Важный комплекс документов откладывался в результате производства органами политического сыска следственных действий. В 1871 г. расследование политических дел было передано местным жандармским управлениям{70}.

«Все расследования, производимые охранными отделениями и жандармскими управлениями, — писал бывший начальник Московского охранного отделения П. П. Заварзин, — принимали одну из следующих трех форм: 1) предварительное следствие, производимое следователем по особо важным делам округа судебной палаты, 2) формальное дознание, производимое жандармским офицером в порядке 1035 ст. Устава уголовного судопроизводства, которое по окончании передавалось прокурору для направления в судебную палату, 3) административное расследование или „переписка“, производившаяся на основании „Положения о государственной охране“»{71}.

До 1902 г. «переписка» контролировалась 4-м, с 1902 г. — 7-м делопроизводством Департамента полиции, формальное дознание, кроме Департамента полиции, — прокуратурой и Временной канцелярией по особо важным уголовным делам при Министерстве юстиции.

21 мая 1887 г. специальным циркуляром № 1850 Департамент полиции установил документы, которые в обязательном порядке должны были представлять жандармские управления при производстве переписки или формального дознания{72}. Не позже суток после начала следствия жандармское управление обязано было направлять в Департамент полиции специальное извещение об этом, которое в верхнем правом углу имело обозначение — букву «А» и поэтому на делопроизводственном жаргоне именовалось «литерой А». По получении «литеры А» до 1902 г. в 4-м, а с 1902 г. в 7-м делопроизводстве для контроля над следствием заводилось специальное дело, куда затем поступала вся связанная с ним переписка{73}.

Если начиналось формальное дознание, за которым обязан был наблюдать прокурор, то одновременно с Департаментом полиции извещение о начале дознания направлялось в Министерство юстиции, и здесь во Временной канцелярии по особо важным уголовным делам тоже заводилось дело.

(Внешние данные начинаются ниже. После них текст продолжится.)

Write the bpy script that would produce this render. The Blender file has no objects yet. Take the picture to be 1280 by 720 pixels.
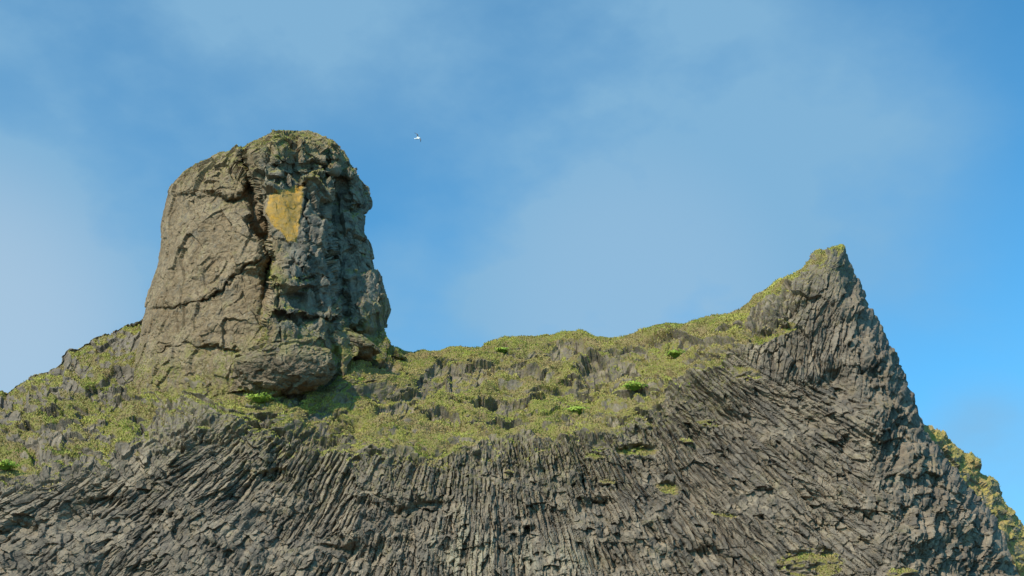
import bpy, math, numpy as np
from mathutils import Vector
rng = np.random.default_rng(7)
S = bpy.context.scene
COL = S.collection
S.view_settings.view_transform = 'Standard'
S.view_settings.look = 'None'
S.view_settings.exposure = 0

# ------------------------------------------------------------------ camera
PITCH = math.radians(25); FPX = 1545.0; EYE = 1.6
cd = bpy.data.cameras.new('camera'); cam = bpy.data.objects.new('camera', cd); COL.objects.link(cam)
cam.location = (0, 0, EYE); cam.rotation_euler = (math.radians(90) + PITCH, 0, 0)
cd.sensor_width = 36; cd.lens = 36 * FPX / 1280; cd.clip_end = 6000
S.camera = cam
CP, SP = math.cos(PITCH), math.sin(PITCH)

def U(px, py, Y):
    """a point at distance Y of the cliff seen at the photo's px, py"""
    a = (px - 640) / FPX; b = (360 - py) / FPX
    dy = CP - b * SP; dz = SP + b * CP
    t = Y / dy
    return np.stack([a * t, Y + 0 * t, EYE + dz * t], -1)

# ------------------------------------------------------------------ numpy noise
def hsh(ix, iy, iz, seed):
    h = (ix.astype(np.uint32) * np.uint32(374761393) + iy.astype(np.uint32) * np.uint32(668265263)
         + iz.astype(np.uint32) * np.uint32(2147483647) + np.uint32((seed * 974634777) & 0xffffffff))
    h ^= h >> np.uint32(13); h *= np.uint32(1274126177); h ^= h >> np.uint32(16)
    h *= np.uint32(2246822519); h ^= h >> np.uint32(13)
    return (h & np.uint32(0xffffff)).astype(np.float32) / 16777215.0

def vn(x, y, z=None, seed=0):
    if z is None:
        x0 = np.floor(x); y0 = np.floor(y); fx = x - x0; fy = y - y0
        fx = fx*fx*fx*(fx*(fx*6-15)+10); fy = fy*fy*fy*(fy*(fy*6-15)+10)
        xi = x0.astype(np.int64); yi = y0.astype(np.int64); zi = np.zeros_like(xi)
        a = hsh(xi, yi, zi, seed); b = hsh(xi+1, yi, zi, seed); c = hsh(xi, yi+1, zi, seed); d = hsh(xi+1, yi+1, zi, seed)
        return ((a*(1-fx)+b*fx)*(1-fy) + (c*(1-fx)+d*fx)*fy)*2-1
    z0 = np.floor(z); fz = z - z0; fz = fz*fz*(3-2*fz)
    zi = z0.astype(np.int64)
    x0 = np.floor(x); y0 = np.floor(y); fx = x - x0; fy = y - y0
    fx = fx*fx*(3-2*fx); fy = fy*fy*(3-2*fy)
    xi = x0.astype(np.int64); yi = y0.astype(np.int64)
    r = 0
    for k, wz in ((0, 1-fz), (1, fz)):
        a = hsh(xi, yi, zi+k, seed); b = hsh(xi+1, yi, zi+k, seed); c = hsh(xi, yi+1, zi+k, seed); d = hsh(xi+1, yi+1, zi+k, seed)
        r = r + wz*((a*(1-fx)+b*fx)*(1-fy) + (c*(1-fx)+d*fx)*fy)
    return r*2-1

def fbm(x, y, z=None, seed=0, o=4, g=.5):
    r = 0; a = 1; t = 0; f = 1
    for i in range(o):
        r = r + a*vn(x*f+i*7.3, y*f+i*3.1, None if z is None else z*f+i*5.7, seed+i); t += a; a *= g; f *= 2.03
    return r/t

def vor2(x, y, seed=0):
    x0 = np.floor(x).astype(np.int64); y0 = np.floor(y).astype(np.int64)
    best = np.full(x.shape, 9., np.float32); sec = best.copy()
    ox = np.zeros_like(best); oy = np.zeros_like(best); r1 = ox.copy(); r2 = ox.copy(); r3 = ox.copy()
    z = np.zeros_like(x0)
    for i in (-1, 0, 1):
        for j in (-1, 0, 1):
            cx = x0+i; cy = y0+j
            h1 = hsh(cx, cy, z, seed); h2 = hsh(cx, cy, z+1, seed)
            dx = x-(cx+.1+.8*h1); dy = y-(cy+.1+.8*h2)
            d = np.sqrt(dx*dx+dy*dy).astype(np.float32)
            m = d < best
            sec = np.where(m, best, np.minimum(sec, d))
            best = np.where(m, d, best); ox = np.where(m, dx, ox); oy = np.where(m, dy, oy)
            r1 = np.where(m, hsh(cx, cy, z+2, seed), r1); r2 = np.where(m, hsh(cx, cy, z+3, seed), r2); r3 = np.where(m, hsh(cx, cy, z+4, seed), r3)
    return best, sec-best, ox, oy, r1, r2, r3

def vor3(x, y, z, seed=0):
    x0 = np.floor(x).astype(np.int64); y0 = np.floor(y).astype(np.int64); z0 = np.floor(z).astype(np.int64)
    best = np.full(x.shape, 9., np.float32); sec = best.copy()
    O = [np.zeros_like(best) for _ in range(3)]; cid = [np.zeros_like(x0) for _ in range(3)]
    for i in (-1, 0, 1):
        for j in (-1, 0, 1):
            for k in (-1, 0, 1):
                cx = x0+i; cy = y0+j; cz = z0+k
                dx = x-(cx+hsh(cx, cy, cz, seed)); dy = y-(cy+hsh(cx, cy, cz, seed+11)); dz = z-(cz+hsh(cx, cy, cz, seed+23))
                d = np.sqrt(dx*dx+dy*dy+dz*dz).astype(np.float32); m = d < best
                sec = np.where(m, best, np.minimum(sec, d)); best = np.where(m, d, best)
                for q, v in enumerate((dx, dy, dz)): O[q] = np.where(m, v, O[q])
                for q, v in enumerate((cx, cy, cz)): cid[q] = np.where(m, v, cid[q])
    r = [hsh(cid[0], cid[1], cid[2], seed+31+q) for q in range(4)]
    return best, sec-best, O, r

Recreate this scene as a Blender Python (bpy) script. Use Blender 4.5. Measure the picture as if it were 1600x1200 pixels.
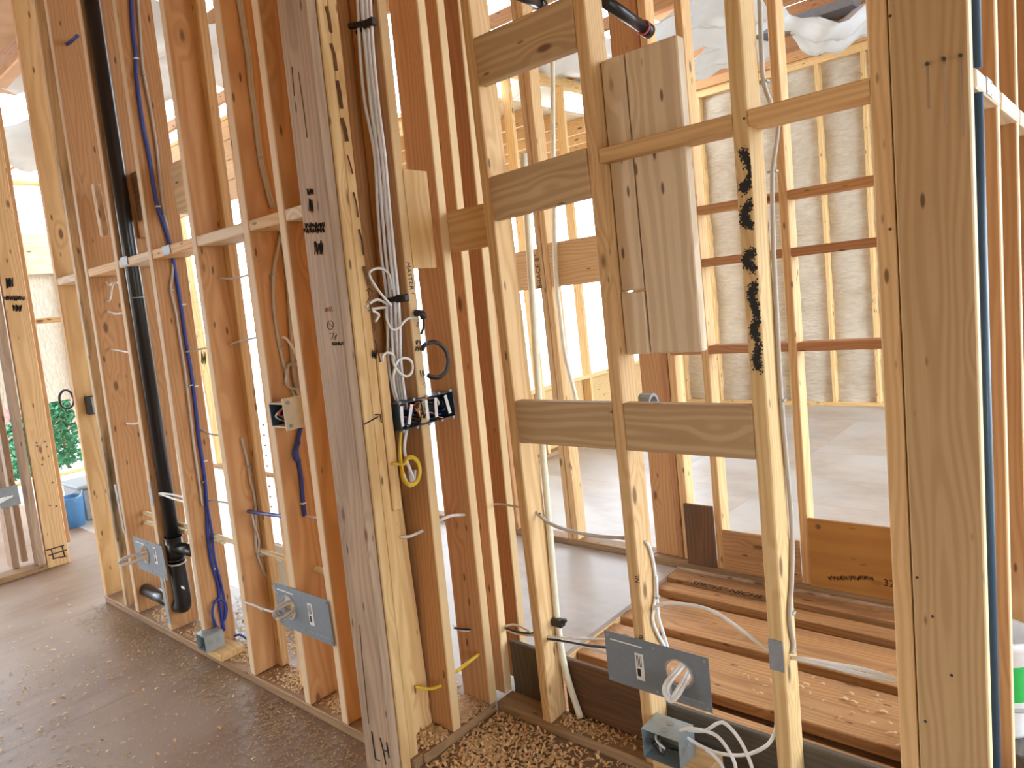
import bpy, bmesh, math, random
from mathutils import Vector, Matrix
random.seed(7)
for o in list(bpy.data.objects): bpy.data.objects.remove(o, do_unlink=True)
SC = bpy.context.scene
COL = SC.collection

# ------------------------------------------------------------------ camera
# world axes: x along the stud walls (to the right), y away through the walls, z up; floor at z = 0
FPX = 1108.0
CAMR = ((0.74964607, 0.0, -0.66183892),      # rows: world x, y, z ; columns: image right, image down, forward
        (0.65210812, -0.17084848, 0.73862426),
        (-0.11307417, -0.98529731, -0.12807589))
EYE = Vector((0.0, 0.0, 1.5))
cam = bpy.data.cameras.new('camera'); cob = bpy.data.objects.new('camera', cam); COL.objects.link(cob)
cam.sensor_width = 36.0; cam.lens = FPX / 1600.0 * 36.0; cam.clip_start = 0.02; cam.clip_end = 200
cob.matrix_world = Matrix(((CAMR[0][0], -CAMR[0][1], -CAMR[0][2], EYE.x),
                           (CAMR[1][0], -CAMR[1][1], -CAMR[1][2], EYE.y),
                           (CAMR[2][0], -CAMR[2][1], -CAMR[2][2], EYE.z), (0, 0, 0, 1)))
SC.camera = cob

# ------------------------------------------------------------------ sky, light, exposure
SKY_STRENGTH = 9.0
w = bpy.data.worlds.new('sky'); SC.world = w; w.use_nodes = True
nt = w.node_tree; bg = nt.nodes['Background']
bg.inputs['Color'].default_value = (0.73, 0.865, 1.0, 1); bg.inputs['Strength'].default_value = SKY_STRENGTH
SC.view_settings.view_transform = 'Standard'; SC.view_settings.look = 'None'
SC.view_settings.gamma = 1.0; SC.view_settings.use_curve_mapping = False
SC.view_settings.exposure = 0.3

# ------------------------------------------------------------------ survey helper: where a sight line meets a known plane
def sight(px, py):
    a, b = px - 800.0, py - 600.0
    return Vector([r[0]*a + r[1]*b + r[2]*FPX for r in CAMR])
def hit(px, py, n, d):
    n = Vector(n); s = sight(px, py)
    return EYE + s * ((d - n.dot(EYE)) / n.dot(s))
def AX(px, py, x, lean=0.0): return hit(px, py, (1, 0, -lean), x)
def AY(px, py, y, lean=0.0): return hit(px, py, (0, 1, -lean), y)
def AZ(px, py, z): return hit(px, py, (0, 0, 1), z)

# ------------------------------------------------------------------ materials
MATS = {}
def newmat(name):
    m = bpy.data.materials.new(name); m.use_nodes = True; MATS[name] = m
    return m, m.node_tree, m.node_tree.nodes['Principled BSDF']
def N(nt, t, **kw):
    n = nt.nodes.new(t)
    for k, v in kw.items():
        if k in n.inputs: n.inputs[k].default_value = v
        else: setattr(n, k, v)
    return n
def plain(name, col, rough=0.6, metal=0.0, noise=0.15, scale=30.0, bump=0.0, trans=0.0, emit=None):
    m, t, b = newmat(name)
    tc = N(t, 'ShaderNodeTexCoord'); nz = N(t, 'ShaderNodeTexNoise', Scale=scale, Detail=4.0)
    t.links.new(tc.outputs['Object'], nz.inputs['Vector'])
    mx = N(t, 'ShaderNodeMix', data_type='RGBA')
    mx.inputs[6].default_value = (*[c*(1-noise) for c in col], 1); mx.inputs[7].default_value = (*[min(1, c*(1+noise)) for c in col], 1)
    t.links.new(nz.outputs['Fac'], mx.inputs[0]); t.links.new(mx.outputs[2], b.inputs['Base Color'])
    b.inputs['Roughness'].default_value = rough; b.inputs['Metallic'].default_value = metal
    if trans: b.inputs['Transmission Weight'].default_value = trans
    if bump:
        bp = N(t, 'ShaderNodeBump', Strength=bump, Distance=0.01)
        t.links.new(nz.outputs['Fac'], bp.inputs['Height']); t.links.new(bp.outputs['Normal'], b.inputs['Normal'])
    return m
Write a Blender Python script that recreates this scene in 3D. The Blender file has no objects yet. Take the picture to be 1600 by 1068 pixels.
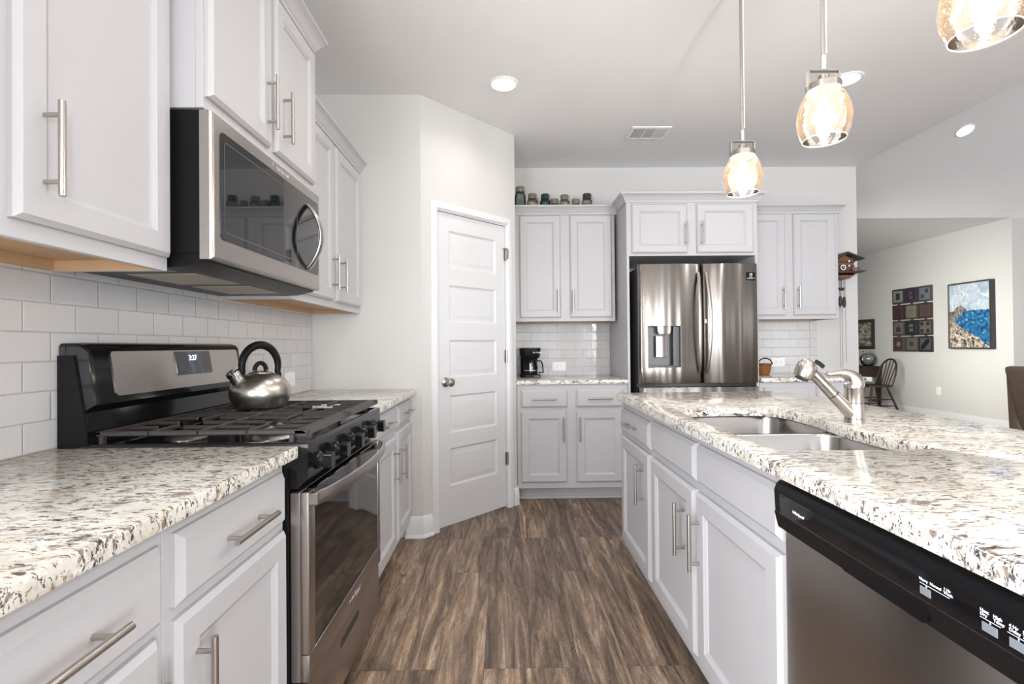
import bpy, bmesh, math, random
from mathutils import Matrix, Vector
random.seed(7)
SC = bpy.context.scene
COL = SC.collection
PI = math.pi

# ------------------------------------------------------------------ camera
CAM_F, CAM_H, YAW, ROLL, PITCH = 775.0, 1.170, .0138, .0090, .0078
cam_data = bpy.data.cameras.new('camera')
cam_data.sensor_width = 36.0
cam_data.lens = 36.0 * CAM_F / 1600.0
cam_data.clip_start = .02
cam = bpy.data.objects.new('camera', cam_data)
COL.objects.link(cam)
r0 = Vector((math.cos(YAW), -math.sin(YAW), 0))
f0 = Vector((math.sin(YAW) * math.cos(PITCH), math.cos(YAW) * math.cos(PITCH), math.sin(PITCH)))
u0 = r0.cross(f0)
rr = r0 * math.cos(ROLL) - u0 * math.sin(ROLL)
uu = r0 * math.sin(ROLL) + u0 * math.cos(ROLL)
cm = Matrix((rr, uu, -f0)).transposed().to_4x4()
cm.translation = (0, 0, CAM_H)
cam.matrix_world = cm
SC.camera = cam

# ------------------------------------------------------------------ world, exposure
SC.view_settings.view_transform = 'Standard'
SC.view_settings.look = 'None'
SC.view_settings.exposure = 0.25
SC.view_settings.gamma = 1.0
SC.view_settings.use_curve_mapping = False
world = bpy.data.worlds.new('sky_light')
SC.world = world
world.use_nodes = True
world.node_tree.nodes['Background'].inputs[0].default_value = (.85, .92, 1, 1)
world.node_tree.nodes['Background'].inputs[1].default_value = 1.0

def area_light(name, loc, target, sx, sy, power, col=(1, 1, 1), shape='RECTANGLE', spread=PI):
    d = bpy.data.lights.new(name, 'AREA')
    d.shape = shape; d.size = sx
    if shape in ('RECTANGLE', 'ELLIPSE'): d.size_y = sy
    d.energy = power; d.color = col; d.spread = spread
    o = bpy.data.objects.new(name, d); COL.objects.link(o)
    o.location = loc
    o.rotation_euler = (Vector(target) - Vector(loc)).to_track_quat('-Z', 'Y').to_euler()
    return o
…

В ходе первого же допроса на каждого подследственного заполнялась анкета, в верхнем правом углу которой ставилось обозначение — буква «Б» и которая поэтому именовалась «литерой Б». Она содержала самые общие биографические сведения о задержанном. «Литера Б» направлялась в Департамент полиции, и здесь, если под следствием находилось несколько человек, на каждого из них в рамках общего дела заводилась особая папка, которая рассматривалась как часть этого дела и содержала сведения, касающиеся каждого подследственного в отдельности{74}.